Architecture, in this period, was relatively quiet, and to a great extent free of the -ism-making customary in the field of art. Cubism and Futurism did, to a degree, find a way into architecture, and architects worthy of the name — and a number of imitators — were marked, well or ill, by them. But it can be said that the main current of modernism in architecture continued — almost without a clearly named -ism — practically up to the 1960s. Why?
Why? The heaviness of architecture's nature
It is not at all that architects had stopped working in this period or had grown indifferent to fresh possibilities. The German Werkbund and its associated architects, Belgian Art Nouveau, the Dutch De Stijl, the Bauhaus, Peter Behrens, Gropius, Mies van der Rohe, Auguste Perret, Le Corbusier, Aalto, Frank Lloyd Wright, and dozens of other architects and institutions were at work, each with his own personal tendencies.

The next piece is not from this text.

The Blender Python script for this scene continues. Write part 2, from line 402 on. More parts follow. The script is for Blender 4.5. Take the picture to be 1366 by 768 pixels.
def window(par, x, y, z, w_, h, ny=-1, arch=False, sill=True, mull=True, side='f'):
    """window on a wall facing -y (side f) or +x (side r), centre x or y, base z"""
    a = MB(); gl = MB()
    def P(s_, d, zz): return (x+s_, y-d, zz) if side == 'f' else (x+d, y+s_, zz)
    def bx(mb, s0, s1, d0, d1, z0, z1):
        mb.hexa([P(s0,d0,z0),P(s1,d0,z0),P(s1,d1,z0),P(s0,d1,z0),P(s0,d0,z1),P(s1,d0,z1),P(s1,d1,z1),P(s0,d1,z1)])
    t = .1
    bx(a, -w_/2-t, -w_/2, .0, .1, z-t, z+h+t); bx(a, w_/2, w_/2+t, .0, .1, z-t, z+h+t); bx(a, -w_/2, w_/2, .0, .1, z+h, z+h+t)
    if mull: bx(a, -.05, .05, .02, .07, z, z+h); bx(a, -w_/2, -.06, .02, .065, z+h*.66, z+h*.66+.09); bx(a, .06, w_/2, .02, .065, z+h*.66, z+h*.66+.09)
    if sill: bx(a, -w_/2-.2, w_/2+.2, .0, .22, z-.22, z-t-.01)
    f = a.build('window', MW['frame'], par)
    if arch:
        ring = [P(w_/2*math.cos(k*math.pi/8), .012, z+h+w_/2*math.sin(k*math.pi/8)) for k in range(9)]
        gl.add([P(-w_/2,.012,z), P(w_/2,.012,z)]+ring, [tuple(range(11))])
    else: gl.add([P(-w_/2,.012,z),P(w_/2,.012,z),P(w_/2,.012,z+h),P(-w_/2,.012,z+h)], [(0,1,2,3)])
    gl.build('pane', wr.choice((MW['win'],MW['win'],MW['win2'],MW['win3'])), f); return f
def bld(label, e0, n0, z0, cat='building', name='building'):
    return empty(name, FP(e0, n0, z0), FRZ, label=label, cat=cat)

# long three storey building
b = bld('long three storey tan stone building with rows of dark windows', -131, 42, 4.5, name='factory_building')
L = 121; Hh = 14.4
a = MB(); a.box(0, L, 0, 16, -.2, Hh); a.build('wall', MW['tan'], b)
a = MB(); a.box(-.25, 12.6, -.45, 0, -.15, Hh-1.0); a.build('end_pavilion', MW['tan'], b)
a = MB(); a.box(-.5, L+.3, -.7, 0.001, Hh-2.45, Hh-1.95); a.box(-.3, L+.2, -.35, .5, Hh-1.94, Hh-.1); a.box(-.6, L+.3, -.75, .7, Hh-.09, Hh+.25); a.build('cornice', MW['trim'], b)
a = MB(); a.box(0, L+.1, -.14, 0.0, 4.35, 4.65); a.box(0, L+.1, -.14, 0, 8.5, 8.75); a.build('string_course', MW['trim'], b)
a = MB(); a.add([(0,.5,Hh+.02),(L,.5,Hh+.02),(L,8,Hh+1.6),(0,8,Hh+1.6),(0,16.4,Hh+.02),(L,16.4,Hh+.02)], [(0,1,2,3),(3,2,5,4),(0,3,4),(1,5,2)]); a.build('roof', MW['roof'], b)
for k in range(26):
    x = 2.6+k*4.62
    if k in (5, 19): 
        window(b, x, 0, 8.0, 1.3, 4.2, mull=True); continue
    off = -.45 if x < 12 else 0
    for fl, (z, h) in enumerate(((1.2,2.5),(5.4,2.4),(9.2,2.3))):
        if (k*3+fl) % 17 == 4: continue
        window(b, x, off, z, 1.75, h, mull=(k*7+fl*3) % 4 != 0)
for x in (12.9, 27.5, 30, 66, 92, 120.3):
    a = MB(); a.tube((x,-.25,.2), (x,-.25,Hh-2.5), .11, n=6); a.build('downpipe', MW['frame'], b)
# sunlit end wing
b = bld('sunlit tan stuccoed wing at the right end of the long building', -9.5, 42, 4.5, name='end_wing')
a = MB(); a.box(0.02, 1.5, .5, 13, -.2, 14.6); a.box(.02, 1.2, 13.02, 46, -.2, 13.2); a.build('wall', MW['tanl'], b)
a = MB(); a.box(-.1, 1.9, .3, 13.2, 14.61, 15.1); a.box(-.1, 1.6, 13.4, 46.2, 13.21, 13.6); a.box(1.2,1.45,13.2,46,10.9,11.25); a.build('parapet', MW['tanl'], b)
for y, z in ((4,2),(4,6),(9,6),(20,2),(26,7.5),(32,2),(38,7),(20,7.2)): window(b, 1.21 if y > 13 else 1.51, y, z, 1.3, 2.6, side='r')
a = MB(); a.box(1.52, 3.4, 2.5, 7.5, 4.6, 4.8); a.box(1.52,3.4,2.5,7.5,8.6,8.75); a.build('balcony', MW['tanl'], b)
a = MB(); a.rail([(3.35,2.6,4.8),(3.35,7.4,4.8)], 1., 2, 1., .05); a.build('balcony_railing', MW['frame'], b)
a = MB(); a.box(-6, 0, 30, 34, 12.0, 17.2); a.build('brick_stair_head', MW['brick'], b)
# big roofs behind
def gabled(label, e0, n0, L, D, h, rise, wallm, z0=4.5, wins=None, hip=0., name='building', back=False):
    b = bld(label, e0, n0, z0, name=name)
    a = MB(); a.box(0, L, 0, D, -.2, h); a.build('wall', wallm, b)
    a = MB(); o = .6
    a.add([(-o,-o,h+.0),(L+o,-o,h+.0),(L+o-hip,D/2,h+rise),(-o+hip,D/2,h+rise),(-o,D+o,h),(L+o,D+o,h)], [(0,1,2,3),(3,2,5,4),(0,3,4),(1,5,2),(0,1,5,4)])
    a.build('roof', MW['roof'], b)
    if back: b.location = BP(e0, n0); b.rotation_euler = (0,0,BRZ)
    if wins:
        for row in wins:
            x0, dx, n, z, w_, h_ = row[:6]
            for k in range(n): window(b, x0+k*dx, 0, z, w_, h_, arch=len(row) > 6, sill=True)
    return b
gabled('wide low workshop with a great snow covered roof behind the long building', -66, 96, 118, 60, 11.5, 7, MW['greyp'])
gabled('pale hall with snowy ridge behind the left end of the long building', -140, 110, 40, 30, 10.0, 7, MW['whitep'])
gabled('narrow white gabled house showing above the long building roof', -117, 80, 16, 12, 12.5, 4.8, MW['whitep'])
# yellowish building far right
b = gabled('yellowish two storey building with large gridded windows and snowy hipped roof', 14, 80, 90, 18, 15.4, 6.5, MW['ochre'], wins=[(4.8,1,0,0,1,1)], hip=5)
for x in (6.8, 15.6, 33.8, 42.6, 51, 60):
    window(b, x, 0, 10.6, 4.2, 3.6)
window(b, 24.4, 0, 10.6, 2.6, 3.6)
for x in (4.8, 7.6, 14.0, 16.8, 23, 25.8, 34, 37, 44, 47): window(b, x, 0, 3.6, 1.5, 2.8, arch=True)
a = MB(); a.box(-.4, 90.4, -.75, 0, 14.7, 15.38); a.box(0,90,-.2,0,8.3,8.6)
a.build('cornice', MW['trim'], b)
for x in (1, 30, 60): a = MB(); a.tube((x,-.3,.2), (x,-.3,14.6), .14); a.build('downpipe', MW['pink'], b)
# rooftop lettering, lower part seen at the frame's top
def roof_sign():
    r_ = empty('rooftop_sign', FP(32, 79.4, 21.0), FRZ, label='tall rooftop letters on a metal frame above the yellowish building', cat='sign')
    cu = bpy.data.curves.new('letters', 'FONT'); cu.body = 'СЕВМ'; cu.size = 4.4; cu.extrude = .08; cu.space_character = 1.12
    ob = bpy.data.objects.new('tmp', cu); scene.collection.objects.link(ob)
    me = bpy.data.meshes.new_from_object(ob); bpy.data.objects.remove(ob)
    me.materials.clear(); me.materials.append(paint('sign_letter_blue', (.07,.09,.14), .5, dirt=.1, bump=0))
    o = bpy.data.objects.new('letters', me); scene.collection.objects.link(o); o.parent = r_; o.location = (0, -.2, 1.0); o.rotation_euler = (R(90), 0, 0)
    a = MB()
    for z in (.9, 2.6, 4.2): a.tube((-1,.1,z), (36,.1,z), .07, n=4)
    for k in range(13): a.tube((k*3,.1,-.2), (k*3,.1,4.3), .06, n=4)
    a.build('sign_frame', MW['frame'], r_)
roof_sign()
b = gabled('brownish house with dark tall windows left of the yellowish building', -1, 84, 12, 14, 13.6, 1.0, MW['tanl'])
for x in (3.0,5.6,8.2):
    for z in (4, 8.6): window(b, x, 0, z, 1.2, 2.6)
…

Yet it seems that all of them — and the critics of art and architecture along with them — had accepted the umbrella term 'modernism'.
The chief reason was that architecture, by its very nature, is heavy and steps heavily. For it depends on building materials, on construction technology, on economy — and, more clearly, on money — and until a client is ready to invest, its birth is only on paper.
Tendencies and innovations in architecture, then — unlike in art — remained for years (about half a century) as suppressed inclinations, until in the 1960s, when the pioneers of modern architecture were no longer in the world, or had passed the heat and high-noon of their youth and were spending their last years, they almost suddenly broke out.
Venturi and 'Las Vegas' architecture
In the midst of this, Robert Venturi, in his book Complexity and Contradiction in Architecture in the 1960s, raised his voice loudly in protest. Venturi — himself an architect, but a stout defender of the calm of the modern architecture of the 1950s and '60s — prescribed a kind of architecture both cheap and vulgar, which needed neither costly technology nor a daring investor afraid of heavy expenditure. In his other book, Learning from Las Vegas, he openly spoke of the architecture of 'libertines, prostitutes, panders, and gamblers'.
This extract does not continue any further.